Archna Sahay, who served as director of entrepreneurial investment for the City of Philadelphia from 2015 to 2017, recently shared the lessons she learned in helping to build Philadelphia’s entrepreneurial ecosystem at Madwaukee Talks, which was held by the Milwaukee Institute at the Technology Innovation Center in Wauwatosa. Sahay fostered the growth of Startup PHL, a $6 million city-backed venture capital fund, and helped the city go from not being included on the 1776 and U.S. Chamber of Commerce Foundation’s Innovation that Matters rankings in 2015 to coming in third place in 2017.
“We inside the city knew how great we were. But we needed to do a lot of work in packaging that story and pushing it out to the rest of the country and the rest of the world. Because this is an attraction tool for us, as well.”
“There is a residency requirement, so if you take money from this fund, your headquarters has to be in the City of Philadelphia for 18 months. Of course, the hope is that once you are there for 18 months, you fall in love with us, we win a few more Super Bowls, and you will stay.”
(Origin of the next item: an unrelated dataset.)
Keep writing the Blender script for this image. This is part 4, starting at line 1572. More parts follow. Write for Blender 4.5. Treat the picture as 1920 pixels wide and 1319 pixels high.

“Regardless of the ingredients that you have, there needs to be someone or some organization that’s serving as a connective tissue between all of that. Because you can have a university doing what it’s doing, you can have founders doing what they’re doing, you can have the investor community doing what it’s doing and nobody knows what’s happening.”
“The Philly startup ecosystem, while it seems like ‘Oh my gosh, so much stuff is going on, everything’s going great, hitting all the lists, etc.,’ it took us a really long time … and even when you feel like you’ve got it, you still have to keep iterating on it every single year.”
“Philadelphia is 40 percent white, 40 percent black, 13 percent Latino and 7 percent Asian. For us, our competitive advantage is our diversity. So for us, diversity is not a bullet point. We were very intentional to make sure the (entrepreneurship) events were not happening just in center city, which is our (downtown) business district.”
“In addition to the equity investments, we also set up a grant platform. $500,000 was set aside and we opened up cycles throughout the year and we would give out $100,000, $150,000 at a time … to organizations that were supporting entrepreneurship in some way.”